Written request
Take from the listing each line that has the string "scene".

Given information
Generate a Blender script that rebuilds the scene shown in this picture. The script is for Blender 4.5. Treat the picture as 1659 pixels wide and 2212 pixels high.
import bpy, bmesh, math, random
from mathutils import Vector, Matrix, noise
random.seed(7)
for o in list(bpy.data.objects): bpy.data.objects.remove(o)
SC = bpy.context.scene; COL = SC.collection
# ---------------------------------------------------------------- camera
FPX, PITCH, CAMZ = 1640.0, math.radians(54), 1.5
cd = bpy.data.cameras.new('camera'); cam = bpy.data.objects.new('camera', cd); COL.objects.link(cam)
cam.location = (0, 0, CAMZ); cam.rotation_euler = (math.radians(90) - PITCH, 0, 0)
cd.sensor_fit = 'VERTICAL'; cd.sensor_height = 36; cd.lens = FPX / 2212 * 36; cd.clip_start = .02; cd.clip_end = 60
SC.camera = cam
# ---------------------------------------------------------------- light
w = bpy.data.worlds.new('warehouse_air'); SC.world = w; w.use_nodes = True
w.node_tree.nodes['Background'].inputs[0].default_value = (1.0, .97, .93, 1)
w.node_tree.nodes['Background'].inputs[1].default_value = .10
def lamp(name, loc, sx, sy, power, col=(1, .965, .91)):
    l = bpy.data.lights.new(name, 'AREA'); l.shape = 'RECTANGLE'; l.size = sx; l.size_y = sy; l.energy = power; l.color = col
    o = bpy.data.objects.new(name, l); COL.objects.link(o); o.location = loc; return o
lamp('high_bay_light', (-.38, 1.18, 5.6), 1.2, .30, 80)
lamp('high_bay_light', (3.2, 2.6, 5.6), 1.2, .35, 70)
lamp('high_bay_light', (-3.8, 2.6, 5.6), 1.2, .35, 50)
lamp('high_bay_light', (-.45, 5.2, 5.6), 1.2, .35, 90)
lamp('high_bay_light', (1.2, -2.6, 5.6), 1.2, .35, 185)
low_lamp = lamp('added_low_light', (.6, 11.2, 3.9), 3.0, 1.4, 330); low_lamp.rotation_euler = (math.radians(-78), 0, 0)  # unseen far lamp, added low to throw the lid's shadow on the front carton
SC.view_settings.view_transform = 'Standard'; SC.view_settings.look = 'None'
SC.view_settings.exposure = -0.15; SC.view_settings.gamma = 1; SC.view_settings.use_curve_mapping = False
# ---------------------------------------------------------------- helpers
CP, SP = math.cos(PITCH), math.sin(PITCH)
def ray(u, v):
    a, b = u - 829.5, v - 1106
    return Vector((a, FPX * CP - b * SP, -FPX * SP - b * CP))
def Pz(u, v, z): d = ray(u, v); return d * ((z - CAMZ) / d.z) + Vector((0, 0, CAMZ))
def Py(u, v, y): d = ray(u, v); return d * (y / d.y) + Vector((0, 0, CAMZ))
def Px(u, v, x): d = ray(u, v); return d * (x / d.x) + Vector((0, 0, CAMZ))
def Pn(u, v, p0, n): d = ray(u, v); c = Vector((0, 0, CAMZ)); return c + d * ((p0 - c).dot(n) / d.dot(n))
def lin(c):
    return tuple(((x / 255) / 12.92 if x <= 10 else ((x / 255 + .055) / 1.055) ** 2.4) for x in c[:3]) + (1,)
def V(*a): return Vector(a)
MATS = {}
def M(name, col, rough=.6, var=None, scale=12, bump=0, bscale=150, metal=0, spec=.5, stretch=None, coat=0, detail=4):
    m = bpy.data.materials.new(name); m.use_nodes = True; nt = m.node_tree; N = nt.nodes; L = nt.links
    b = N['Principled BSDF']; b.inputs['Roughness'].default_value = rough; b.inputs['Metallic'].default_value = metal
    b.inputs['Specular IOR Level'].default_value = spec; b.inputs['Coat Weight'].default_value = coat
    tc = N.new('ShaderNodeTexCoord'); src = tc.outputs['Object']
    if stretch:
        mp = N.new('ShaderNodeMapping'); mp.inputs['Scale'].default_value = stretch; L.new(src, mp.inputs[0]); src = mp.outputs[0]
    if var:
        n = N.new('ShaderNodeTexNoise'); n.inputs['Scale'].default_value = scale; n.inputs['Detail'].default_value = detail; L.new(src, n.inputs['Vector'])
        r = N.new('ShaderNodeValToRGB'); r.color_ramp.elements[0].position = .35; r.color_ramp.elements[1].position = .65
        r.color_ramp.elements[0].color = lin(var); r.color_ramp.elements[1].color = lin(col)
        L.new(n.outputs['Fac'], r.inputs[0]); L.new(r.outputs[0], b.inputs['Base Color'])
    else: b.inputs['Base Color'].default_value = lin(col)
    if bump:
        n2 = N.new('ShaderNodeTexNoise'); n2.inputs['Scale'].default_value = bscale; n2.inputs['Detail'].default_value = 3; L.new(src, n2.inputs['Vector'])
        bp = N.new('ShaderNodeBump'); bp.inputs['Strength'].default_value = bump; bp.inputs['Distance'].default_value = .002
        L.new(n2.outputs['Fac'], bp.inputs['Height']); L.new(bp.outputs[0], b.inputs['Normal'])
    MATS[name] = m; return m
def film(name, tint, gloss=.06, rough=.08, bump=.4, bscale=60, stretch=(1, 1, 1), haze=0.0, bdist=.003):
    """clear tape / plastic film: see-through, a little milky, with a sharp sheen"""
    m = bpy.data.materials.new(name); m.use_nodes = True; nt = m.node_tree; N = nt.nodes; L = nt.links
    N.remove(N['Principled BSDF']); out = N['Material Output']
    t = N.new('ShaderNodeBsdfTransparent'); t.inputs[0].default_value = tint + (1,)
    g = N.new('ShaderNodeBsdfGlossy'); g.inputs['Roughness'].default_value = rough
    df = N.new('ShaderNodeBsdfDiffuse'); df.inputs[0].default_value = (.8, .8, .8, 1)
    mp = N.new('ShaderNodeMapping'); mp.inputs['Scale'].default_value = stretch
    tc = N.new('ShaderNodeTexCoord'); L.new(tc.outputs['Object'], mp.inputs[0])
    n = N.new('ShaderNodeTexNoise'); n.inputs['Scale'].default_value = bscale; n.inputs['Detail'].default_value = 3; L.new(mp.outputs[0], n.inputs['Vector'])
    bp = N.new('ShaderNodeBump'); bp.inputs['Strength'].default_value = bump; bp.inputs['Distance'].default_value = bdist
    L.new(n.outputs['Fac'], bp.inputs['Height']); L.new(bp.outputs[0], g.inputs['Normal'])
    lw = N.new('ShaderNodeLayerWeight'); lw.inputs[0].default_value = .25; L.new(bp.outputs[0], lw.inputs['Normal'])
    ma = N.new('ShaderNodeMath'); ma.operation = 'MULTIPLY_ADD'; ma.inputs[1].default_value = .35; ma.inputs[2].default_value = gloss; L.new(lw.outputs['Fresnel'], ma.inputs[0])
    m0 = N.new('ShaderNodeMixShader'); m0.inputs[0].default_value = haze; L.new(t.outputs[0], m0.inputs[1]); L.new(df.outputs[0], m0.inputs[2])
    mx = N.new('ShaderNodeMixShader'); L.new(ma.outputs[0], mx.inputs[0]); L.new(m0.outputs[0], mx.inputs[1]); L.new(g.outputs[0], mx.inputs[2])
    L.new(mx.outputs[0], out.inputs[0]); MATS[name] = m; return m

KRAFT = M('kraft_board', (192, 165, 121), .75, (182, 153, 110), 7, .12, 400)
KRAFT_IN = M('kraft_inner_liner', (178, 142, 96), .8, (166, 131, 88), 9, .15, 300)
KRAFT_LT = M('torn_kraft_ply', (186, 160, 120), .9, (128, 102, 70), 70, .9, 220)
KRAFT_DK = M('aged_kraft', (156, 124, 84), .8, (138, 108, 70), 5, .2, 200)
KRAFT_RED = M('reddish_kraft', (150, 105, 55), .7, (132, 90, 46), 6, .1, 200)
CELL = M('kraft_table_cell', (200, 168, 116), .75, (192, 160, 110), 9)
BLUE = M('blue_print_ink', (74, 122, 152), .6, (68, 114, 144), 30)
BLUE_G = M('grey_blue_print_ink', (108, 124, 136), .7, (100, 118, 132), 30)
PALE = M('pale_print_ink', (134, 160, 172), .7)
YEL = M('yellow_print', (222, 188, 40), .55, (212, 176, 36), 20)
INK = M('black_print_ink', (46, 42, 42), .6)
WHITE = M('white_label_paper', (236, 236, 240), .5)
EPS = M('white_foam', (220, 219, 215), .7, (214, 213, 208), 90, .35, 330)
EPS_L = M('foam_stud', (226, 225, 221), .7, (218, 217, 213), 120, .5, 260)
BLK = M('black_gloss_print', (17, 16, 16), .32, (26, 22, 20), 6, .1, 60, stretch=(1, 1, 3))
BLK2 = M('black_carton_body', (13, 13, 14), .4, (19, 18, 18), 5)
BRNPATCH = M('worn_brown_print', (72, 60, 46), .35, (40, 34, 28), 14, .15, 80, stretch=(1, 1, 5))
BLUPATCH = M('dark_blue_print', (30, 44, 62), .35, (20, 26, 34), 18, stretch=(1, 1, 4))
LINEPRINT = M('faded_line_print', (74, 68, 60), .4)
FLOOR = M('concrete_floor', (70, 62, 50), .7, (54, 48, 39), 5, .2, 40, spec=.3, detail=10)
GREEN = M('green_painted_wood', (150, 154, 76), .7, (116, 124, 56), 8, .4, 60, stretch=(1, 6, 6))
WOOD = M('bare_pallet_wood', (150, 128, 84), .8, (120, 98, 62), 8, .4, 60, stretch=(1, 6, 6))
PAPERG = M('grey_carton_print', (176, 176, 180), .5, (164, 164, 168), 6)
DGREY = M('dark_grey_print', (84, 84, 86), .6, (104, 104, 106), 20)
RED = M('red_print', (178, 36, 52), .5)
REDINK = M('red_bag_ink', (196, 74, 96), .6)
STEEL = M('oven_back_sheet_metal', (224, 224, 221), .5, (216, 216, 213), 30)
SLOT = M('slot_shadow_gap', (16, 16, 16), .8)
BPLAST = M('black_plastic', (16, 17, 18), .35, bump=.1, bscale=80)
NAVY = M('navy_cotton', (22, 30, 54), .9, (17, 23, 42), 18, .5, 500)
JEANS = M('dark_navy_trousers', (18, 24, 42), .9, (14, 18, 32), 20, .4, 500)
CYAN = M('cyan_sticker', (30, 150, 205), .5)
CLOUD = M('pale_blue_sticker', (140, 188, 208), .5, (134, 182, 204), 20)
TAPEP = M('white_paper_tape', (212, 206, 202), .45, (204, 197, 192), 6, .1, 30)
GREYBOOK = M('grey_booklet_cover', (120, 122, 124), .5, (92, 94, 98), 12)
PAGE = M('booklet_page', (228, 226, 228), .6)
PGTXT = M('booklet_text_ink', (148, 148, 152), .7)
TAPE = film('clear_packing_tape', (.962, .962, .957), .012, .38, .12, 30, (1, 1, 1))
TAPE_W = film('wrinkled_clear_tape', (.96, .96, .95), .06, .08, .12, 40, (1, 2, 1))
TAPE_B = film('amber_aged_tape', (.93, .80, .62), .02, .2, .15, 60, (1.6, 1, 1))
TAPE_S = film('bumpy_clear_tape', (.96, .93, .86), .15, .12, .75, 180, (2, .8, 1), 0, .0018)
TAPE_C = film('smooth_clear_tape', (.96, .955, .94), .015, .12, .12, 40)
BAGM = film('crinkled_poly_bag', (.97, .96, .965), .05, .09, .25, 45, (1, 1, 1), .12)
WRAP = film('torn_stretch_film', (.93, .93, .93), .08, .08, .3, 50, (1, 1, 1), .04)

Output
Generate a Blender script that rebuilds the scene shown in this picture. The script is for Blender 4.5. Treat the picture as 1659 pixels wide and 2212 pixels high.
SC = bpy.context.scene; COL = SC.collection